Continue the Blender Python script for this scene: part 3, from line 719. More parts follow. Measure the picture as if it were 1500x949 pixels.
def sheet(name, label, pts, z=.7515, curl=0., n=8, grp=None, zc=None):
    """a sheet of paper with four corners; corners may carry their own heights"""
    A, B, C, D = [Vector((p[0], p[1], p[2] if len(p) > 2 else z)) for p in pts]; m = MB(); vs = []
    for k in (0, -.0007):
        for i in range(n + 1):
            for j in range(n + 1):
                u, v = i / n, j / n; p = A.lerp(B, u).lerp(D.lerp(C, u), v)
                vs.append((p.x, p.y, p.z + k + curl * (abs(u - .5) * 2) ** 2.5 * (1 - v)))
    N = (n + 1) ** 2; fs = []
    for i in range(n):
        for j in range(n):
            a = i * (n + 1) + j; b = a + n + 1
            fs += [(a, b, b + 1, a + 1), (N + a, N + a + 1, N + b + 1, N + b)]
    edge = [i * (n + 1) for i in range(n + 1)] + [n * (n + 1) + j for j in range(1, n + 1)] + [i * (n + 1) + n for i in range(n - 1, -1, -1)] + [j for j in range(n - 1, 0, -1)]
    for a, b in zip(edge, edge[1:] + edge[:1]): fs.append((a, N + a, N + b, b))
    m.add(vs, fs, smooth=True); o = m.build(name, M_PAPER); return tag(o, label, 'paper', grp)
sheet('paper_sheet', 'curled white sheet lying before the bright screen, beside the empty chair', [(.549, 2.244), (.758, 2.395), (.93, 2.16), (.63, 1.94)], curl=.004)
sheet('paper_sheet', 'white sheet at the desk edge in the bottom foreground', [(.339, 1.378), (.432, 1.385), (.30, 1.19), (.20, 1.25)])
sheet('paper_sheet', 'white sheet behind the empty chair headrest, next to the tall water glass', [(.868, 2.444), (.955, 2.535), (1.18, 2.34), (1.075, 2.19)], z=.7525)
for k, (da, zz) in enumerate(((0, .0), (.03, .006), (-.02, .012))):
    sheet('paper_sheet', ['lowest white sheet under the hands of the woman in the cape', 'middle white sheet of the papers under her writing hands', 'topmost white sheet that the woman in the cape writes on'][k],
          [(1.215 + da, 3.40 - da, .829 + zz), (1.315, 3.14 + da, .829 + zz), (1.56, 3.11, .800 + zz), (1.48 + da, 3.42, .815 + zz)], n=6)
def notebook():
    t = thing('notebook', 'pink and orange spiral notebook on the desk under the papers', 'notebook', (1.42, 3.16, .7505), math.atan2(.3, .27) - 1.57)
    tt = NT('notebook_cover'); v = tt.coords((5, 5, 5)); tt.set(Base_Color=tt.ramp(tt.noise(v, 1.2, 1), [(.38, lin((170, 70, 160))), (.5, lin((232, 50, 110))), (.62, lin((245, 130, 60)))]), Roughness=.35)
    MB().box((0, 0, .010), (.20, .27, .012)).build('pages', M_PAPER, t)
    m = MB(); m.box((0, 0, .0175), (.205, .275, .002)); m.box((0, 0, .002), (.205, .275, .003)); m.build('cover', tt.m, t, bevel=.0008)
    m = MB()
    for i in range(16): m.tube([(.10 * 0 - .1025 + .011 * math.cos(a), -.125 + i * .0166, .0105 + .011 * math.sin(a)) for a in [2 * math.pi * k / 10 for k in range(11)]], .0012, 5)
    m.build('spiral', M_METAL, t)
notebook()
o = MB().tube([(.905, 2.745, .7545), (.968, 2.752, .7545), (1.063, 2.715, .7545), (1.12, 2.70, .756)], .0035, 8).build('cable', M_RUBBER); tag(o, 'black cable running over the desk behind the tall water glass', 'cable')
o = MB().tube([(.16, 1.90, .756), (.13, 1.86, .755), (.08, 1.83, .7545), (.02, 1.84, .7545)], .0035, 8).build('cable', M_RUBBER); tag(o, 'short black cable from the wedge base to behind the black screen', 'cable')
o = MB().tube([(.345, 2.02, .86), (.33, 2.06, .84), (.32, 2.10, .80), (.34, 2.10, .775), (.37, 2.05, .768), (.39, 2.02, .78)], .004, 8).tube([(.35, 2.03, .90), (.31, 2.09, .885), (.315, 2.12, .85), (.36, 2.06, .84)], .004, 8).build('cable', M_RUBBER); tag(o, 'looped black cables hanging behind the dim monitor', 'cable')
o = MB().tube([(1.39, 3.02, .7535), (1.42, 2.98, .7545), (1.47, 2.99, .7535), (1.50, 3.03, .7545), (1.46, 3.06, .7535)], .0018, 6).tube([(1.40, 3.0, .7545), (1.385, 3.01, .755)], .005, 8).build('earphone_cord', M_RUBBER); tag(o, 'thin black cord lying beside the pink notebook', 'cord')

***

Transcribe all lines as written.

Continue the Blender Python script for this scene: part 3, from line 719. More parts follow. Measure the picture as if it were 1500x949 pixels.
def sheet(name, label, pts, z=.7515, curl=0., n=8, grp=None, zc=None):
    """a sheet of paper with four corners; corners may carry their own heights"""
    A, B, C, D = [Vector((p[0], p[1], p[2] if len(p) > 2 else z)) for p in pts]; m = MB(); vs = []
    for k in (0, -.0007):
        for i in range(n + 1):
            for j in range(n + 1):
                u, v = i / n, j / n; p = A.lerp(B, u).lerp(D.lerp(C, u), v)
                vs.append((p.x, p.y, p.z + k + curl * (abs(u - .5) * 2) ** 2.5 * (1 - v)))
    N = (n + 1) ** 2; fs = []
    for i in range(n):
        for j in range(n):
            a = i * (n + 1) + j; b = a + n + 1
            fs += [(a, b, b + 1, a + 1), (N + a, N + a + 1, N + b + 1, N + b)]
    edge = [i * (n + 1) for i in range(n + 1)] + [n * (n + 1) + j for j in range(1, n + 1)] + [i * (n + 1) + n for i in range(n - 1, -1, -1)] + [j for j in range(n - 1, 0, -1)]
    for a, b in zip(edge, edge[1:] + edge[:1]): fs.append((a, N + a, N + b, b))
    m.add(vs, fs, smooth=True); o = m.build(name, M_PAPER); return tag(o, label, 'paper', grp)
sheet('paper_sheet', 'curled white sheet lying before the bright screen, beside the empty chair', [(.549, 2.244), (.758, 2.395), (.93, 2.16), (.63, 1.94)], curl=.004)
sheet('paper_sheet', 'white sheet at the desk edge in the bottom foreground', [(.339, 1.378), (.432, 1.385), (.30, 1.19), (.20, 1.25)])
sheet('paper_sheet', 'white sheet behind the empty chair headrest, next to the tall water glass', [(.868, 2.444), (.955, 2.535), (1.18, 2.34), (1.075, 2.19)], z=.7525)
for k, (da, zz) in enumerate(((0, .0), (.03, .006), (-.02, .012))):
    sheet('paper_sheet', ['lowest white sheet under the hands of the woman in the cape', 'middle white sheet of the papers under her writing hands', 'topmost white sheet that the woman in the cape writes on'][k],
          [(1.215 + da, 3.40 - da, .829 + zz), (1.315, 3.14 + da, .829 + zz), (1.56, 3.11, .800 + zz), (1.48 + da, 3.42, .815 + zz)], n=6)
def notebook():
    t = thing('notebook', 'pink and orange spiral notebook on the desk under the papers', 'notebook', (1.42, 3.16, .7505), math.atan2(.3, .27) - 1.57)
    tt = NT('notebook_cover'); v = tt.coords((5, 5, 5)); tt.set(Base_Color=tt.ramp(tt.noise(v, 1.2, 1), [(.38, lin((170, 70, 160))), (.5, lin((232, 50, 110))), (.62, lin((245, 130, 60)))]), Roughness=.35)
    MB().box((0, 0, .010), (.20, .27, .012)).build('pages', M_PAPER, t)
    m = MB(); m.box((0, 0, .0175), (.205, .275, .002)); m.box((0, 0, .002), (.205, .275, .003)); m.build('cover', tt.m, t, bevel=.0008)
    m = MB()
    for i in range(16): m.tube([(.10 * 0 - .1025 + .011 * math.cos(a), -.125 + i * .0166, .0105 + .011 * math.sin(a)) for a in [2 * math.pi * k / 10 for k in range(11)]], .0012, 5)
    m.build('spiral', M_METAL, t)
notebook()
o = MB().tube([(.905, 2.745, .7545), (.968, 2.752, .7545), (1.063, 2.715, .7545), (1.12, 2.70, .756)], .0035, 8).build('cable', M_RUBBER); tag(o, 'black cable running over the desk behind the tall water glass', 'cable')
o = MB().tube([(.16, 1.90, .756), (.13, 1.86, .755), (.08, 1.83, .7545), (.02, 1.84, .7545)], .0035, 8).build('cable', M_RUBBER); tag(o, 'short black cable from the wedge base to behind the black screen', 'cable')
o = MB().tube([(.345, 2.02, .86), (.33, 2.06, .84), (.32, 2.10, .80), (.34, 2.10, .775), (.37, 2.05, .768), (.39, 2.02, .78)], .004, 8).tube([(.35, 2.03, .90), (.31, 2.09, .885), (.315, 2.12, .85), (.36, 2.06, .84)], .004, 8).build('cable', M_RUBBER); tag(o, 'looped black cables hanging behind the dim monitor', 'cable')
o = MB().tube([(1.39, 3.02, .7535), (1.42, 2.98, .7545), (1.47, 2.99, .7535), (1.50, 3.03, .7545), (1.46, 3.06, .7535)], .0018, 6).tube([(1.40, 3.0, .7545), (1.385, 3.01, .755)], .005, 8).build('earphone_cord', M_RUBBER); tag(o, 'thin black cord lying beside the pink notebook', 'cord')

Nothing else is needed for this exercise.